Aug 31, 2009

Where the (Retail) World is Going?

In his column Consumed for the New York Times Sunday Magazine, Rob Walker offers us a glimpse of our business future as seen by private-equity. It is a rather unsettling world of The Pure Brand. No assets, no employees. Just a website, a handful of trademarks, and hopefully millions of loyal shoppers.
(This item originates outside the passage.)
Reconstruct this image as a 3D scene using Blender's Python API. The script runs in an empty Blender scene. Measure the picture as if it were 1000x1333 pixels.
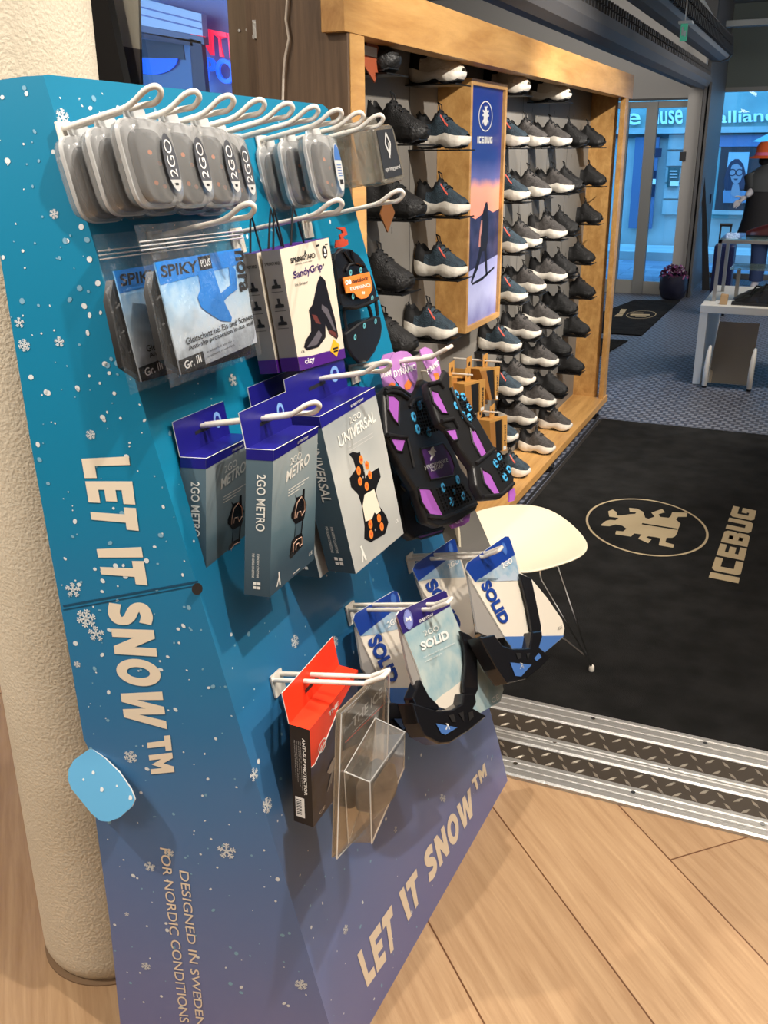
import bpy, bmesh, math, random
import numpy as np
from mathutils import Vector, Matrix

S = bpy.context.scene
COL = S.collection
random.seed(7)

# ------------------------------------------------------------------ camera
CX, CY, FP, CAMZ = 500.0, 666.5, 0.0, 1.5
def _solve():
    a = np.array([1082 - CX, 190 - CY]); b = np.array([525 - CX, 3930 - CY])
    f = math.sqrt(-(a @ b))
    Y = np.array([a[0], a[1], f]); Y /= np.linalg.norm(Y)
    D = np.array([b[0], b[1], f]); D /= np.linalg.norm(D)
    Z = -D
    X = np.cross(Y, Z)
    return f, np.array([X, Y, Z])
FP, RW = _solve()
CAM = np.array([0.0, 0.0, CAMZ])
cam_d = bpy.data.cameras.new('camera'); cam = bpy.data.objects.new('camera', cam_d); COL.objects.link(cam)
cam_d.sensor_fit = 'VERTICAL'; cam_d.sensor_height = 24.0; cam_d.lens = FP / 1333.0 * 24.0
cam_d.clip_start = 0.05; cam_d.clip_end = 200
mw = Matrix.Identity(4)
for i in range(3):
    mw[i][0] = RW[i][0]; mw[i][1] = -RW[i][1]; mw[i][2] = -RW[i][2]; mw[i][3] = CAM[i]
cam.matrix_world = mw
S.camera = cam

# ------------------------------------------------------------------ view, world, lights
S.view_settings.view_transform = 'Standard'; S.view_settings.look = 'None'
S.view_settings.gamma = 1.0; S.view_settings.use_curve_mapping = False
S.view_settings.exposure = 0.15
W = bpy.data.worlds.new('dusk_sky'); S.world = W; W.use_nodes = True
bg = W.node_tree.nodes['Background']; bg.inputs[0].default_value = (0.085, 0.33, 0.66, 1); bg.inputs[1].default_value = 8.0

def aim(o, target):
    d = Vector(target) - o.location
    o.rotation_euler = d.to_track_quat('-Z', 'Y').to_euler()
def spot(name, loc, tgt, power, size=60, blend=0.35, rad=0.03, col=(1.0, 0.86, 0.70)):
    l = bpy.data.lights.new(name, 'SPOT'); l.energy = power; l.spot_size = math.radians(size); l.spot_blend = blend
    l.shadow_soft_size = rad; l.color = col
    o = bpy.data.objects.new(name, l); o.location = loc; COL.objects.link(o); aim(o, tgt); return o
def area(name, loc, tgt, power, sx, sy, col=(1.0, 0.9, 0.78)):
    l = bpy.data.lights.new(name, 'AREA'); l.shape = 'RECTANGLE'; l.size = sx; l.size_y = sy; l.energy = power; l.color = col
    o = bpy.data.objects.new(name, l); o.location = loc; COL.objects.link(o); aim(o, tgt); return o
WARM = (1.0, 0.84, 0.66); NEUT = (1.0, 0.92, 0.82)
spot('track_spot', (0.35, 0.75, 2.8), (-0.75, 1.5, 0.75), 135, 66, 0.5, 0.025, NEUT)
spot('track_spot.001', (-0.15, 1.9, 2.8), (-0.75, 1.45, 0.8), 80, 62, 0.5, 0.025, NEUT)
spot('track_spot.002', (0.75, 1.5, 2.8), (-0.2, 1.6, 0.0), 120, 75, 0.6, 0.03, WARM)
spot('track_spot.003', (0.75, 2.3, 2.75), (-1.15, 3.2, 1.1), 280, 62, 0.6, 0.03, NEUT)
spot('track_spot.004', (0.65, 3.9, 2.75), (-1.15, 4.8, 1.0), 370, 62, 0.6, 0.03, NEUT)
spot('track_spot.005', (0.0, 6.4, 2.8), (-0.2, 6.2, 0.0), 140, 40, 0.2, 0.03, NEUT)
spot('track_spot.006', (0.6, 3.6, 2.8), (-0.2, 3.3, 0.0), 85, 75, 0.6, 0.03, WARM)
spot('pillar_fill_spot', (-1.75, 0.1, 2.5), (-1.12, 1.1, 0.7), 120, 60, 0.5, 0.03, NEUT)  # added spot, placed to brighten the pillar
area('overhead_fill.002', (0.9, 9.0, 2.9), (0.2, 9.6, 1.6), 120, 2.2, 2.6, NEUT)  # added fill for the dark upper far end
area('overhead_fill.003', (-3.4, 3.4, 2.38), (-3.3, 5.2, 1.6), 34, 1.6, .8, (0.95, 0.96, 1.0))  # added fill that brightens the neighbouring shop
area('overhead_fill.004', (-2.4, 8.4, 2.6), (-1.8, 10.8, 1.2), 30, 1.4, 1.4, NEUT)  # added fill in the vestibule before the doors
area('overhead_fill', (0.8, 0.6, 2.85), (0.3, 0.9, 0.0), 34, 2.4, 2.4, NEUT)
area('overhead_fill.005', (-1.7, -1.1, 2.7), (-1.1, 1.1, 0.3), 34, 1.2, 1.2, NEUT)  # unseen fill added for the lower pillar
spot('blind_fill_spot', (-1.75, 1.0, 2.8), (-1.5, 2.5, 1.55), 45, 60, 0.6, 0.03, WARM)  # extra spot added to brighten the blind and window frame
area('overhead_fill.001', (0.9, 4.5, 2.85), (0.9, 4.5, 0.0), 16, 2.0, 3.0, NEUT)

# ------------------------------------------------------------------ pixel rays
def ray(p):
    d = np.array([p[0] - CX, p[1] - CY, FP]); d /= np.linalg.norm(d); return RW @ d
def onz(p, z=0.0):
    d = ray(p); return CAM + d * ((z - CAM[2]) / d[2])
def onx(p, X):
    d = ray(p); return CAM + d * ((X - CAM[0]) / d[0])
def ony(p, Y):
    d = ray(p); return CAM + d * ((Y - CAM[1]) / d[1])
class Plane:
    def __init__(s, p, n): s.p = np.array(p, float); s.n = np.array(n, float); s.n /= np.linalg.norm(s.n)
    def __call__(s, p, off=0.0):
        d = ray(p); return CAM + d * (np.dot(s.p + s.n * off - CAM, s.n) / np.dot(d, s.n))
def unit(v): v = np.array(v, float); return v / np.linalg.norm(v)
class Patch:
    """bilinear surface patch: corners left-bottom, right-bottom, right-top, left-top"""
    def __init__(s, lb, rb, rt, lt):
        s.c = [np.array(q, float) for q in (lb, rb, rt, lt)]
        s.n = unit(np.cross(s.c[1] - s.c[0], s.c[3] - s.c[0]))
    def __call__(s, a, b, off=0.0):
        lb, rb, rt, lt = s.c
        return (lb * (1 - a) * (1 - b) + rb * a * (1 - b) + rt * a * b + lt * (1 - a) * b) + s.n * off
def Z(ox, oy, sc): return lambda *pts: [(ox + x / sc, oy + y / sc) for x, y in pts]

# ------------------------------------------------------------------ materials
def M(name, col, rough=0.5, metal=0.0, spec=0.5, emit=None, es=1.0, coat=0.0, bump=None, var=None, alpha=None):
    m = bpy.data.materials.new(name); m.use_nodes = True
    nt = m.node_tree; b = nt.nodes['Principled BSDF']
    c = tuple(col) + (1,)
    b.inputs['Base Color'].default_value = c; b.inputs['Roughness'].default_value = rough
    b.inputs['Metallic'].default_value = metal; b.inputs['Specular IOR Level'].default_value = spec
    b.inputs['Coat Weight'].default_value = coat
    if emit: b.inputs['Emission Color'].default_value = tuple(emit) + (1,); b.inputs['Emission Strength'].default_value = es
    tc = nt.nodes.new('ShaderNodeTexCoord')
    if var:
        sc, c2, det = var
        n = nt.nodes.new('ShaderNodeTexNoise'); n.inputs['Scale'].default_value = sc; n.inputs['Detail'].default_value = det
        nt.links.new(tc.outputs['Object'], n.inputs['Vector'])
        r = nt.nodes.new('ShaderNodeValToRGB'); r.color_ramp.elements[0].position = .35; r.color_ramp.elements[1].position = .65
        r.color_ramp.elements[0].color = c; r.color_ramp.elements[1].color = tuple(c2) + (1,)
        nt.links.new(n.outputs['Fac'], r.inputs['Fac']); nt.links.new(r.outputs['Color'], b.inputs['Base Color'])
    if bump:
        sc, st, det = bump
        n = nt.nodes.new('ShaderNodeTexNoise'); n.inputs['Scale'].default_value = sc; n.inputs['Detail'].default_value = det
        nt.links.new(tc.outputs['Object'], n.inputs['Vector'])
        bp = nt.nodes.new('ShaderNodeBump'); bp.inputs['Strength'].default_value = st; bp.inputs['Distance'].default_value = 0.01
        nt.links.new(n.outputs['Fac'], bp.inputs['Height']); nt.links.new(bp.outputs['Normal'], b.inputs['Normal'])
    return m
def srgb(r, g, b):
    f = lambda c: (c / 255 / 12.92) if c / 255 <= .04045 else ((c / 255 + .055) / 1.055) ** 2.4
    return (f(r), f(g), f(b))
def clear(name, tint=(1, 1, 1), gloss=.12, milk=.0, milkcol=(.8, .8, .8), rough=.08, bump=None):
    """thin clear or frosted plastic / glass pane"""
    m = bpy.data.materials.new(name); m.use_nodes = True; nt = m.node_tree
    for n in list(nt.nodes): nt.nodes.remove(n)
    out = nt.nodes.new('ShaderNodeOutputMaterial')
    t = nt.nodes.new('ShaderNodeBsdfTransparent'); t.inputs[0].default_value = tuple(tint) + (1,)
    g = nt.nodes.new('ShaderNodeBsdfGlossy'); g.inputs['Roughness'].default_value = rough; g.inputs[0].default_value = (1, 1, 1, 1)
    lw = nt.nodes.new('ShaderNodeLayerWeight'); lw.inputs['Blend'].default_value = .35
    mm = nt.nodes.new('ShaderNodeMath'); mm.operation = 'MULTIPLY_ADD'; mm.inputs[1].default_value = .5; mm.inputs[2].default_value = gloss
    nt.links.new(lw.outputs['Fresnel'], mm.inputs[0])
    mx = nt.nodes.new('ShaderNodeMixShader'); nt.links.new(mm.outputs[0], mx.inputs[0])
    if milk > 0:
        d = nt.nodes.new('ShaderNodeBsdfDiffuse'); d.inputs[0].default_value = tuple(milkcol) + (1,)
        mk = nt.nodes.new('ShaderNodeMixShader'); mk.inputs[0].default_value = milk
        nt.links.new(t.outputs[0], mk.inputs[1]); nt.links.new(d.outputs[0], mk.inputs[2]); nt.links.new(mk.outputs[0], mx.inputs[1])
    else: nt.links.new(t.outputs[0], mx.inputs[1])
    nt.links.new(g.outputs[0], mx.inputs[2]); nt.links.new(mx.outputs[0], out.inputs[0])
    if bump:
        tc = nt.nodes.new('ShaderNodeTexCoord')
        n = nt.nodes.new('ShaderNodeTexNoise'); n.inputs['Scale'].default_value = bump[0]; n.inputs['Detail'].default_value = 3
        nt.links.new(tc.outputs['Object'], n.inputs['Vector'])
        bp = nt.nodes.new('ShaderNodeBump'); bp.inputs['Strength'].default_value = bump[1]; bp.inputs['Distance'].default_value = .02
        nt.links.new(n.outputs['Fac'], bp.inputs['Height']); nt.links.new(bp.outputs['Normal'], g.inputs['Normal'])
    return m
def wood_mat(name, c1, c2, rot_axis_scale, rough=.45, seam=None, plank_ang=0.0, plank_w=.2, plank_len=1.4):
    """stretched-noise wood; with seam colour also a plank layout in the XY plane"""
    m = bpy.data.materials.new(name); m.use_nodes = True; nt = m.node_tree; b = nt.nodes['Principled BSDF']
    b.inputs['Roughness'].default_value = rough
    tc = nt.nodes.new('ShaderNodeTexCoord'); mp = nt.nodes.new('ShaderNodeMapping')
    mp.inputs['Rotation'].default_value[2] = -plank_ang
    if seam: mp.inputs['Location'].default_value = (.1, -.035, 0)
    nt.links.new(tc.outputs['Object'], mp.inputs['Vector'])
    mp2 = nt.nodes.new('ShaderNodeMapping'); mp2.inputs['Scale'].default_value = rot_axis_scale
    nt.links.new(mp.outputs[0], mp2.inputs['Vector'])
    n = nt.nodes.new('ShaderNodeTexNoise'); n.inputs['Scale'].default_value = 1; n.inputs['Detail'].default_value = 7; n.inputs['Roughness'].default_value = .68; n.inputs['Distortion'].default_value = .35
    nt.links.new(mp2.outputs[0], n.inputs['Vector'])
    r = nt.nodes.new('ShaderNodeValToRGB'); r.color_ramp.elements[0].position = .32; r.color_ramp.elements[1].position = .68
    r.color_ramp.elements[0].color = tuple(c1) + (1,); r.color_ramp.elements[1].color = tuple(c2) + (1,)
    nt.links.new(n.outputs['Fac'], r.inputs['Fac'])
    last = r.outputs['Color']
    if seam:
        br = nt.nodes.new('ShaderNodeTexBrick'); br.inputs['Scale'].default_value = 1
        br.inputs['Brick Width'].default_value = plank_len; br.inputs['Row Height'].default_value = plank_w
        br.inputs['Mortar Size'].default_value = .0022; br.inputs['Mortar Smooth'].default_value = .3; br.offset = .5; br.offset_frequency = 4
        br.inputs['Color1'].default_value = (1, 1, 1, 1); br.inputs['Color2'].default_value = (.80, .79, .78, 1); br.inputs['Mortar'].default_value = tuple(seam) + (1,)
        nt.links.new(mp.outputs[0], br.inputs['Vector'])
        mx = nt.nodes.new('ShaderNodeMix'); mx.data_type = 'RGBA'; mx.blend_type = 'MULTIPLY'; mx.inputs[0].default_value = 1
        nt.links.new(last, mx.inputs[6]); nt.links.new(br.outputs['Color'], mx.inputs[7]); last = mx.outputs[2]
    nt.links.new(last, b.inputs['Base Color'])
    bp = nt.nodes.new('ShaderNodeBump'); bp.inputs['Strength'].default_value = .12; bp.inputs['Distance'].default_value = .004
    nt.links.new(n.outputs['Fac'], bp.inputs['Height']); nt.links.new(bp.outputs['Normal'], b.inputs['Normal'])
    return m
def grad_mat(name, stops, axis=2, lo=0.0, hi=1.6, rough=.42, noise=.04, nscale=6):
    """printed colour run along one object axis (a print on card)"""
    m = bpy.data.materials.new(name); m.use_nodes = True; nt = m.node_tree; b = nt.nodes['Principled BSDF']
    b.inputs['Roughness'].default_value = rough
    tc = nt.nodes.new('ShaderNodeTexCoord'); sp = nt.nodes.new('ShaderNodeSeparateXYZ'); nt.links.new(tc.outputs['Object'], sp.inputs[0])
    mr = nt.nodes.new('ShaderNodeMapRange'); mr.inputs['From Min'].default_value = lo; mr.inputs['From Max'].default_value = hi
    nt.links.new(sp.outputs[axis], mr.inputs['Value'])
    n = nt.nodes.new('ShaderNodeTexNoise'); n.inputs['Scale'].default_value = nscale; n.inputs['Detail'].default_value = 5; nt.links.new(tc.outputs['Object'], n.inputs['Vector'])
    ma = nt.nodes.new('ShaderNodeMath'); ma.operation = 'MULTIPLY_ADD'; ma.inputs[1].default_value = noise * 2; nt.links.new(n.outputs['Fac'], ma.inputs[0])
    su = nt.nodes.new('ShaderNodeMath'); su.operation = 'SUBTRACT'; su.inputs[1].default_value = noise; nt.links.new(mr.outputs[0], su.inputs[0]); nt.links.new(su.outputs[0], ma.inputs[2])
    r = nt.nodes.new('ShaderNodeValToRGB')
    while len(r.color_ramp.elements) < len(stops): r.color_ramp.elements.new(.5)
    for e, (p, c) in zip(r.color_ramp.elements, stops): e.position = p; e.color = tuple(c) + (1,)
    nt.links.new(ma.outputs[0], r.inputs['Fac']); nt.links.new(r.outputs['Color'], b.inputs['Base Color'])
    return m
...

Of course, as Walker’s article indirectly points out, private equity is uninterested in actually building such a brand. Their preference is to ride the brand down post-bankruptcy. Walker focuses on Linens ‘n Things, which has been “reopened” on the Web by its new PE co-owners, Gordon Brothers and Hilco Consumer Capital, who picked up just the name and site for $1 million. Prior to that, of course, LNT had built its brands by spending $ billions on stores, advertising, infrastructure, and staff over several decades. The residual of that considerable effort is a brand people continue to recognize, visions of domestic goods-laden store floors still stuck in their heads. Over time, those memories will fade however, and the question is whether Web-based brand-building can noticeably slow this inevitable deterioration.

Walker sums up with a quote from Gordon Brothers’ Paul Venezia:

“The economy is cleansing business right now.” The new Linens ’n Things, Venezia argues, is a model of efficiency, offering competitive prices and freeing business from the cumbersome liabilities that come with big-box leases, pricey brand-building campaigns — or a work force. “It really reflects,” he says, “where the world is going.”

Meantime, Smith & Hawken is also liquidating its stores and inventory. But S&H has already taken its site off the Internet and, as far as we know, has no plans to reopen as an asset-less venue. Maybe someone will try to resuscitate it as a sleeper brand someday.

Virtual/online or oblivion. Are those really the only two paths left to struggling retailers?